▶ [Requirements]
The lines to reproduce run from the first one through the line containing "column(7.10, 18.0, BB-.002, 'column". Reproduce them exactly.

---

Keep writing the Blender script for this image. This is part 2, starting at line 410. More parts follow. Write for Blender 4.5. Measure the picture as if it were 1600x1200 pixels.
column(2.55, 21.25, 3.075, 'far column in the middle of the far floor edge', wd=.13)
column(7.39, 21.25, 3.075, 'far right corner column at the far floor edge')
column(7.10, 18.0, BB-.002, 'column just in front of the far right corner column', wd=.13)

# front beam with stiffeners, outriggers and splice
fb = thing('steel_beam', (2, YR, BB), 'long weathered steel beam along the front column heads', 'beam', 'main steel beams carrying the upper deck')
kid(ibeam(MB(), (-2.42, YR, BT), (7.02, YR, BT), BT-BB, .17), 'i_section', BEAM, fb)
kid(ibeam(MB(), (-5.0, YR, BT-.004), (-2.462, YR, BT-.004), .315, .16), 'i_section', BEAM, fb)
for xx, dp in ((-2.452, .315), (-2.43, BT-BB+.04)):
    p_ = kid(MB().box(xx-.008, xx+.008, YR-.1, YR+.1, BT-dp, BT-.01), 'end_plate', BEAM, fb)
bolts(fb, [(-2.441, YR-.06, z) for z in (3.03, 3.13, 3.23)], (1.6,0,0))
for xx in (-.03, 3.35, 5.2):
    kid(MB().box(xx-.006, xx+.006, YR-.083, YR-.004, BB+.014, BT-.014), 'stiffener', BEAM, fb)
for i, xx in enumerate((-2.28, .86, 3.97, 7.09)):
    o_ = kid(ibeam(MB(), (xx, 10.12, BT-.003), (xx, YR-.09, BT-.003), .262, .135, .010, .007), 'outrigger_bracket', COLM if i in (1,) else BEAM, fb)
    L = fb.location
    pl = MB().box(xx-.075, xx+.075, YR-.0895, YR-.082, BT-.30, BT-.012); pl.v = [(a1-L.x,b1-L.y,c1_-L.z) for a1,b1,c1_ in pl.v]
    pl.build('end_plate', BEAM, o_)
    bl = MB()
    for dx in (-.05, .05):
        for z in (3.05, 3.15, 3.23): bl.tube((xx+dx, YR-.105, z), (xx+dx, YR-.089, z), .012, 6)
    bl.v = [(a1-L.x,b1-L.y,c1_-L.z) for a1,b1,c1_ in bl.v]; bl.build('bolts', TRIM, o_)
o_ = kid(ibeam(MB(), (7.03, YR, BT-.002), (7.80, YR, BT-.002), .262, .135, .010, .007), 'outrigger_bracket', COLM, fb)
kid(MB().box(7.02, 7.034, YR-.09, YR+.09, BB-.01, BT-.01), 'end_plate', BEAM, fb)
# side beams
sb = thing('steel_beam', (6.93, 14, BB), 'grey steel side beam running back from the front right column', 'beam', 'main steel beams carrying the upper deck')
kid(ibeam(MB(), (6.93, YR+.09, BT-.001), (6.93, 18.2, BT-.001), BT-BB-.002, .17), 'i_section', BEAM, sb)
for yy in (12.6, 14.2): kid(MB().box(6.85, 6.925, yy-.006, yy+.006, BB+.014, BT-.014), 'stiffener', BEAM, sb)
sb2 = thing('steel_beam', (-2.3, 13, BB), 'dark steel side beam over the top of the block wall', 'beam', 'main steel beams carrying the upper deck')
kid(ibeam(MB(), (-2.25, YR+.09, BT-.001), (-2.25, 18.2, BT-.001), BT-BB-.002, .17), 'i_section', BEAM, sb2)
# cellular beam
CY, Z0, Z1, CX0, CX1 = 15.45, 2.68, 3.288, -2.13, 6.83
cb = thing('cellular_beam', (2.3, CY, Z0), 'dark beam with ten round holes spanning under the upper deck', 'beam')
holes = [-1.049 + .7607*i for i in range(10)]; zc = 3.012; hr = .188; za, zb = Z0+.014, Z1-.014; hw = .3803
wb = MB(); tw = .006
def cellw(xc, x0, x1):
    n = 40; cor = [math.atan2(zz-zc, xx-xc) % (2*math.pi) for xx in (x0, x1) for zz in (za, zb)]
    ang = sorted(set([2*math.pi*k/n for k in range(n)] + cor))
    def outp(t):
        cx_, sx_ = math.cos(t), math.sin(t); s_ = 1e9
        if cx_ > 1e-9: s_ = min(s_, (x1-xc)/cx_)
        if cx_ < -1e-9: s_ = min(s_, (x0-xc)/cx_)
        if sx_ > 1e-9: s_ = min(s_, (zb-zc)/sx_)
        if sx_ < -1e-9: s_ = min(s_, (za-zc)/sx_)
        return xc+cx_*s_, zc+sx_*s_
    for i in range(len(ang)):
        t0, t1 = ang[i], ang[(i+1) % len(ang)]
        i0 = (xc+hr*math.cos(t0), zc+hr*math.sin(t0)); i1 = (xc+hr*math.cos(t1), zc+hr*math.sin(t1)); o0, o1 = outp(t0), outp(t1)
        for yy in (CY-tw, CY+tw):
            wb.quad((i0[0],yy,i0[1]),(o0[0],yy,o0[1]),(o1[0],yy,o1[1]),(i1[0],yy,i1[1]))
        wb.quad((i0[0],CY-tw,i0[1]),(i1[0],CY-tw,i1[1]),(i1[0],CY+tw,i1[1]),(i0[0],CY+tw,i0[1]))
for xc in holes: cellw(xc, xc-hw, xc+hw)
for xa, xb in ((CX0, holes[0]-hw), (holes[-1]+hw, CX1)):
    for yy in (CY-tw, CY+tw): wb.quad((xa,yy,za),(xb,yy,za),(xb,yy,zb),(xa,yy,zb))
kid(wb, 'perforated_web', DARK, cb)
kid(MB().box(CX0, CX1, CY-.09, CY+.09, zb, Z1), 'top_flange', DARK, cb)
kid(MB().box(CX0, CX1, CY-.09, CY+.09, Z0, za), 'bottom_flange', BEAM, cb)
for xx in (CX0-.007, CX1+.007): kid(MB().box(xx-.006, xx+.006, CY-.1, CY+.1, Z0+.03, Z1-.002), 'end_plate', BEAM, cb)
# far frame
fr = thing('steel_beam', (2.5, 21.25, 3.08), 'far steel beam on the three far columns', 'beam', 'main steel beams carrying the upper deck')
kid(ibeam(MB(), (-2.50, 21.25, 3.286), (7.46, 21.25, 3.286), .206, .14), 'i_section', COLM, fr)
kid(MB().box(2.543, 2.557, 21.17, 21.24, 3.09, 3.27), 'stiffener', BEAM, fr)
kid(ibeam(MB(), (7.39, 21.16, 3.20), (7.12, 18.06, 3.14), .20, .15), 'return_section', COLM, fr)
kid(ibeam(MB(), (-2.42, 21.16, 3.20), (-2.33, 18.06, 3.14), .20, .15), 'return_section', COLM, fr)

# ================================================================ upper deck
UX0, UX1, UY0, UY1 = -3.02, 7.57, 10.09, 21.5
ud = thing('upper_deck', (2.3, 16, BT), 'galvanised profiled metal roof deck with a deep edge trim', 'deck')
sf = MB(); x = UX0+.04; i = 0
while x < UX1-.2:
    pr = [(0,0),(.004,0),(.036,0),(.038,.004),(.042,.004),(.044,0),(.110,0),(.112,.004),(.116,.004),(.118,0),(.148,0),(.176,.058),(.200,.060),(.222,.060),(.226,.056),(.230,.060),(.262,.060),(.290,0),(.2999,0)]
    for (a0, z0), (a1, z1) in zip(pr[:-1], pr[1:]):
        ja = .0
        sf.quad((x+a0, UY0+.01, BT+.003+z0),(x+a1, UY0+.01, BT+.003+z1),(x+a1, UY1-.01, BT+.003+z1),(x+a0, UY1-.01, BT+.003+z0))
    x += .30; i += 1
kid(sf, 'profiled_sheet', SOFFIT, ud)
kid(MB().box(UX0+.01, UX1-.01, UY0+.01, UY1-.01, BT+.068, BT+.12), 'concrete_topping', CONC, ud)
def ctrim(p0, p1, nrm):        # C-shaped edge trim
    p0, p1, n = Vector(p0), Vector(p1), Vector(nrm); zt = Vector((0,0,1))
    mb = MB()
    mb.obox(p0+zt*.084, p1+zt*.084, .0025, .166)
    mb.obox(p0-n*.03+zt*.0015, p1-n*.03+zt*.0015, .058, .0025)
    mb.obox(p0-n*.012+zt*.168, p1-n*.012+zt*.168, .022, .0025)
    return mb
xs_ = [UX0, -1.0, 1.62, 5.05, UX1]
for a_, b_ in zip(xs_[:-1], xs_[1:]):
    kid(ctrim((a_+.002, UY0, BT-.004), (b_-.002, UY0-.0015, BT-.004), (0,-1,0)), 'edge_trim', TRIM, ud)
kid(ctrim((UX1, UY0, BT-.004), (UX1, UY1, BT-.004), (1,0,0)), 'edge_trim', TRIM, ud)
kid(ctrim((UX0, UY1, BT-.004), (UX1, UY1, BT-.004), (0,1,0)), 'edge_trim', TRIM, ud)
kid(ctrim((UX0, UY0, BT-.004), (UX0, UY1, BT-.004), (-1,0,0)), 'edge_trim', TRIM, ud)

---

▶ [Final result]
Keep writing the Blender script for this image. This is part 2, starting at line 410. More parts follow. Write for Blender 4.5. Measure the picture as if it were 1600x1200 pixels.
column(2.55, 21.25, 3.075, 'far column in the middle of the far floor edge', wd=.13)
column(7.39, 21.25, 3.075, 'far right corner column at the far floor edge')
column(7.10, 18.0, BB-.002, 'column just in front of the far right corner column', wd=.13)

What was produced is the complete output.